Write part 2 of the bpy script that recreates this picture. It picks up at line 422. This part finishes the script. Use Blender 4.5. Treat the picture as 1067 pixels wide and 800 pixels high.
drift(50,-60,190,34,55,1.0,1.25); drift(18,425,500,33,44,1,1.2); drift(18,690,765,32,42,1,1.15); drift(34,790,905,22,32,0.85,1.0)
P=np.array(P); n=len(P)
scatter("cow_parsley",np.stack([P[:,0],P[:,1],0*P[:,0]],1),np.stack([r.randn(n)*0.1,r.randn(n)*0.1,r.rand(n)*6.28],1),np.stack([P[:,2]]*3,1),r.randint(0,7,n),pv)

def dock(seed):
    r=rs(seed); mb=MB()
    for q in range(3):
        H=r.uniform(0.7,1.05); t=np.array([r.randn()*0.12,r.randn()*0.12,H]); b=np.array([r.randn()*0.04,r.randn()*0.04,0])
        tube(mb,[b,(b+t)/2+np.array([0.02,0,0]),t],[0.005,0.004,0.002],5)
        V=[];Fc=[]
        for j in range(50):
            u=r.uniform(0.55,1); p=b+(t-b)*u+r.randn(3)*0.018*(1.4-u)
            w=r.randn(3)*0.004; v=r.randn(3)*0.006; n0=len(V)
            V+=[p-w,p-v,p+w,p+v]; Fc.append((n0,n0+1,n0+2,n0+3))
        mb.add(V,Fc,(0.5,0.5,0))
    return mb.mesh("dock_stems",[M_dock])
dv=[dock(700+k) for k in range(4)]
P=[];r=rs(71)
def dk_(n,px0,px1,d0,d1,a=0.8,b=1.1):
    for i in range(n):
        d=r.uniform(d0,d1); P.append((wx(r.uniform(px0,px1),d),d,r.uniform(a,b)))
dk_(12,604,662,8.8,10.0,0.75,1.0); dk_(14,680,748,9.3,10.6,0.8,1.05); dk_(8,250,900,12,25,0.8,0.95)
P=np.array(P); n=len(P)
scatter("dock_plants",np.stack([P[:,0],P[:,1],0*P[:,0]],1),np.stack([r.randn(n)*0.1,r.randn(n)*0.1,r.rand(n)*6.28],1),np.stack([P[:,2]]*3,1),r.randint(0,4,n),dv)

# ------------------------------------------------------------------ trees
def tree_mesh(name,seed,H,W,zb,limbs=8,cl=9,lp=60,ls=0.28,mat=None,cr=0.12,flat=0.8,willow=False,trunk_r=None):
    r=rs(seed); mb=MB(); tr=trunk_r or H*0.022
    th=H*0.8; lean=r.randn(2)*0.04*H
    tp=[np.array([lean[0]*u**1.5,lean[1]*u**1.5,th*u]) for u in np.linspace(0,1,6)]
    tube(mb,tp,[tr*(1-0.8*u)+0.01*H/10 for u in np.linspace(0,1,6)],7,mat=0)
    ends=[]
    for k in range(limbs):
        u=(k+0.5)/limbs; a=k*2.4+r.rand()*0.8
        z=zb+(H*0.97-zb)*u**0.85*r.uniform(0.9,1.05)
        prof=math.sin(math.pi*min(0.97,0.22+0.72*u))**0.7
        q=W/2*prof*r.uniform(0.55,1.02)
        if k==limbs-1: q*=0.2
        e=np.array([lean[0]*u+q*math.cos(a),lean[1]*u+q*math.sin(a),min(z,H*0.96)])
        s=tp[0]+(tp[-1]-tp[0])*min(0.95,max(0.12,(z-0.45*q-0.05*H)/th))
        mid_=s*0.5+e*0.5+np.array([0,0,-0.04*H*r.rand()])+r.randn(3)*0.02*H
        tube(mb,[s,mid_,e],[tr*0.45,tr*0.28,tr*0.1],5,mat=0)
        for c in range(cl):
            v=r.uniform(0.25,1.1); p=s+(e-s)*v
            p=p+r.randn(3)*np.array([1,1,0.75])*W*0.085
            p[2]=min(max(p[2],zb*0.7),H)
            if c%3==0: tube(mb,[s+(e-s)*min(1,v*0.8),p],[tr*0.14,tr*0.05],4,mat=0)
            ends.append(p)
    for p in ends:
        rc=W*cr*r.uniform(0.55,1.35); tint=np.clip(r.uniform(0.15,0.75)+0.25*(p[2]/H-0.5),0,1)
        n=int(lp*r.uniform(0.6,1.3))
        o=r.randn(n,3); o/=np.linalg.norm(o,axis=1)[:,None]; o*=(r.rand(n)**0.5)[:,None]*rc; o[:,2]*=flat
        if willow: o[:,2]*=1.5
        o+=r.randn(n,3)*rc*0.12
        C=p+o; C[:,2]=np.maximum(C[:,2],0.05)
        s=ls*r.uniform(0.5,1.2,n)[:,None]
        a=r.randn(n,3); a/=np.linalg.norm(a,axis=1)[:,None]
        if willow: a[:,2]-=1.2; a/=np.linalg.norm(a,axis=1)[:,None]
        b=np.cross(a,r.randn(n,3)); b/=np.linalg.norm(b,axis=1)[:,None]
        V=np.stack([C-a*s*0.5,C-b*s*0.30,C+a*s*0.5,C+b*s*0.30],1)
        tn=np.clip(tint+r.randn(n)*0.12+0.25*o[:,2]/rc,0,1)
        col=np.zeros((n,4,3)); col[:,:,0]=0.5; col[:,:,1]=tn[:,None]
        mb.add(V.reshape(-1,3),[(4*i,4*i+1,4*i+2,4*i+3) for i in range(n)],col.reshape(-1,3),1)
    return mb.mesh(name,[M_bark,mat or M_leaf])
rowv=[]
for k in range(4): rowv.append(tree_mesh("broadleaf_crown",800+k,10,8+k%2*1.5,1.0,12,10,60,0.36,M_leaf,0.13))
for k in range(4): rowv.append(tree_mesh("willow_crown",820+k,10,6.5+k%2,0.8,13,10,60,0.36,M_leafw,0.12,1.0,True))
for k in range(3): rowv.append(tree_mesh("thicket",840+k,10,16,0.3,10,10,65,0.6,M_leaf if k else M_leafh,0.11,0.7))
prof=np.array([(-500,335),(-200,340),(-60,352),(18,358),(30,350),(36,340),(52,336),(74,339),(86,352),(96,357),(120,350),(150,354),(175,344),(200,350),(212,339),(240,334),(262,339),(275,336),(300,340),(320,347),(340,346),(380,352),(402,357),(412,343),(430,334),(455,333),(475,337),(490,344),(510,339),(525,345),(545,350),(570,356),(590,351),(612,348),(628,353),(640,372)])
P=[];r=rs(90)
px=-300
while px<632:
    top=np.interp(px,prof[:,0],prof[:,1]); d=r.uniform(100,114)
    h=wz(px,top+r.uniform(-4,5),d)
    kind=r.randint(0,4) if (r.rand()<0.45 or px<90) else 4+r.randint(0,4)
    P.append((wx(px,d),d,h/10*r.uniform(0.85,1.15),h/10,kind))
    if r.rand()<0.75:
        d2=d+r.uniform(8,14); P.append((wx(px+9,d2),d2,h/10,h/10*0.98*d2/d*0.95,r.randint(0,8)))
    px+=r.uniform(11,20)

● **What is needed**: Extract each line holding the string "rowv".

● **Response**:
rowv=[]
for k in range(4): rowv.append(tree_mesh("broadleaf_crown",800+k,10,8+k%2*1.5,1.0,12,10,60,0.36,M_leaf,0.13))
for k in range(4): rowv.append(tree_mesh("willow_crown",820+k,10,6.5+k%2,0.8,13,10,60,0.36,M_leafw,0.12,1.0,True))
for k in range(3): rowv.append(tree_mesh("thicket",840+k,10,16,0.3,10,10,65,0.6,M_leaf if k else M_leafh,0.11,0.7))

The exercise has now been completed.